From: Noah Mendelsohn <nrm@arcanedomain.com>
Date: Sat, 30 Jun 2012 20:31:26 -0400
Message-ID: <4FEF9A5E.2040500@arcanedomain.com>
To: Larry Masinter <masinter@adobe.com>
CC: "ashok.malhotra@oracle.com" <ashok.malhotra@oracle.com>, "www-tag@w3.org" <www-tag@w3.org>
I agree, this sounds like a good approach.

I do think we might want to avoid stating specifically: "In jurisdiction J 
we see law L which we interpret in such and such a way, and which results 
in architectural impact I". Rather, we might say: "If a law >were to be 
passed in some jurisdiction that imposed limitation L, then the 
architectural impact would be...". By all means, the examples we choose 
should be inspired by the sorts of laws we see being passed in practice.
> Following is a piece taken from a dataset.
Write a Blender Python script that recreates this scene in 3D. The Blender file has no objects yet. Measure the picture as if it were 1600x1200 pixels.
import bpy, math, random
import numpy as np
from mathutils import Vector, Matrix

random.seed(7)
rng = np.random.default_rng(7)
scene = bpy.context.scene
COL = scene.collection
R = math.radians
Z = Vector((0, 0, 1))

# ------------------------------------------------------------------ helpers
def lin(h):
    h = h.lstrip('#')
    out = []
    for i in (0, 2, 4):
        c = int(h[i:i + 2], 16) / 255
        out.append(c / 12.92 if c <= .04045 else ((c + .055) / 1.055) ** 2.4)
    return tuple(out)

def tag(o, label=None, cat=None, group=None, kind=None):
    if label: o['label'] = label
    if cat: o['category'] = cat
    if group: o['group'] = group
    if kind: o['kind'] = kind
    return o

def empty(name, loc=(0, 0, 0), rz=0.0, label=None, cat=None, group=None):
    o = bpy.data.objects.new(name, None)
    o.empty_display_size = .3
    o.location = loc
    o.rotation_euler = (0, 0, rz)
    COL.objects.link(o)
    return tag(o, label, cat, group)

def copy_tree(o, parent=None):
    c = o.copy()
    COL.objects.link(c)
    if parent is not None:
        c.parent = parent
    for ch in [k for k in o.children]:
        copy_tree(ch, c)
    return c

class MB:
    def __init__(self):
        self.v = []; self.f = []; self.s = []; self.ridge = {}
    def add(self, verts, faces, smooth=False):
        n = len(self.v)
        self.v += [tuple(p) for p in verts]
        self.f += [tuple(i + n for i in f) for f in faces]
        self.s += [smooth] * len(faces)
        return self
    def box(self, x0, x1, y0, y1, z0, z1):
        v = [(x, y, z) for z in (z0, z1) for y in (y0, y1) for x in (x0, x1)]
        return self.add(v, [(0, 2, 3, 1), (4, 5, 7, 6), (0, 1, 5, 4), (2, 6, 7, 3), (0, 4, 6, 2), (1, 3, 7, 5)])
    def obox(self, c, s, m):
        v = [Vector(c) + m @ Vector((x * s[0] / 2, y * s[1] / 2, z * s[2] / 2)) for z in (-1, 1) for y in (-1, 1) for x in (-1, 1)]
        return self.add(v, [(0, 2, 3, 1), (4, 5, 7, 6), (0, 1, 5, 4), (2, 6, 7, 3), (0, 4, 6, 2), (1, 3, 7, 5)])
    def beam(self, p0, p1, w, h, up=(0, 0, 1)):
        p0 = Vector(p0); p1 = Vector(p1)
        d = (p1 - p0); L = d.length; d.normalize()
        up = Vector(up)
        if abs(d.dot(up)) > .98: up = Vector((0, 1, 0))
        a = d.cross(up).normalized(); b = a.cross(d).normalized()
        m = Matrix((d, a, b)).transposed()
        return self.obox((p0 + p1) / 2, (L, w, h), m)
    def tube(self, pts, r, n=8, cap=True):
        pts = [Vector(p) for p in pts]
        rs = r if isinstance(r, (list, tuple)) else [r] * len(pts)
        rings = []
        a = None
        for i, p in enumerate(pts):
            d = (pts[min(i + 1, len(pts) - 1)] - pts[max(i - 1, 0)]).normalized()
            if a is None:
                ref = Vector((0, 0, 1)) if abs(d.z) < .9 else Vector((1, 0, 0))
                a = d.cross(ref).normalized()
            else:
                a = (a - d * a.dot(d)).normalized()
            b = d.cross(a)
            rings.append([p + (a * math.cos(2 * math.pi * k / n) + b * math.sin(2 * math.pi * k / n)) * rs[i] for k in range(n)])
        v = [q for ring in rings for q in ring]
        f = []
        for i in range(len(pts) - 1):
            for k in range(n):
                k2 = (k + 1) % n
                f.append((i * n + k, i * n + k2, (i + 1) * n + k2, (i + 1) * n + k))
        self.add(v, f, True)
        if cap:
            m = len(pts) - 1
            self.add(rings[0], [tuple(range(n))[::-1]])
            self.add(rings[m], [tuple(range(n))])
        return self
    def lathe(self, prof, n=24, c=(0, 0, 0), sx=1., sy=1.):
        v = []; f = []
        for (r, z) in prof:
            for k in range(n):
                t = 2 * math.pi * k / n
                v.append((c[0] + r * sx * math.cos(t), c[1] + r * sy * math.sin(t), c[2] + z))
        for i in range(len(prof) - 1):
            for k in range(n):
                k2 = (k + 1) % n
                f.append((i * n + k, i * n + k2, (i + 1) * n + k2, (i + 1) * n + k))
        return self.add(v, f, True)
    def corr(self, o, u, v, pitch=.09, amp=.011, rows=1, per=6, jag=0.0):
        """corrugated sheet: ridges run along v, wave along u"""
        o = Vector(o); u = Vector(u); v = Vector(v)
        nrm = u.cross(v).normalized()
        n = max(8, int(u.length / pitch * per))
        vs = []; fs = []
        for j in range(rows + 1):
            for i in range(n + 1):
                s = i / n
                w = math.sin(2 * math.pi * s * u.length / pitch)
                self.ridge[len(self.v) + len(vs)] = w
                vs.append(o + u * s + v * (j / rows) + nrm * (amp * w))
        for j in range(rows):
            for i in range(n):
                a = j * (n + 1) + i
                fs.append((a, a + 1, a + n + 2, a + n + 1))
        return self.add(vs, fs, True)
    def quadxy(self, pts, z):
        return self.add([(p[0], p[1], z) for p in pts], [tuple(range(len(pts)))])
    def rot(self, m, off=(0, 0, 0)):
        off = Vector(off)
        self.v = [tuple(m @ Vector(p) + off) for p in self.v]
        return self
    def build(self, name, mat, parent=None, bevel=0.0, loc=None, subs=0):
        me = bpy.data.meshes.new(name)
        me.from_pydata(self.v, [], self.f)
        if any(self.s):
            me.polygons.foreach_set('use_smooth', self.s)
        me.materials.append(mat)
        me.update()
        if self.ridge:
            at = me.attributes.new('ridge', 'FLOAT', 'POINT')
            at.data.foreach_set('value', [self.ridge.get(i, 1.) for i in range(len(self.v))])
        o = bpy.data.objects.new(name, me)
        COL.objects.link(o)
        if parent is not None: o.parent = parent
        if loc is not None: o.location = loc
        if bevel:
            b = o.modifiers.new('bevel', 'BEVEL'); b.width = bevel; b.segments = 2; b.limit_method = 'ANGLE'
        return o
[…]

I 
just think it's best if we avoid giving our interpretations of the legal 
impact of particular specific laws, even if we are doing so to make an 
architectural point.


On 6/30/2012 6:56 PM, Larry Masinter wrote:
> The approach I am hoping to take is to talk about the architectural impact of various regulatory and legislative measures, especially because the internet is global, and the fact that different jurisdictions have different requirements means that web content and service providers can't simultaneously meet all of the requirements and continue to operate.
> That is, the TAG is not comment on legislation, but rather on the technical/architectural impact of current legislation, especially when legislation varies across jurisdictions. I think that's in scope for the TAG, since it's focused on how to get architecture that meets requirements.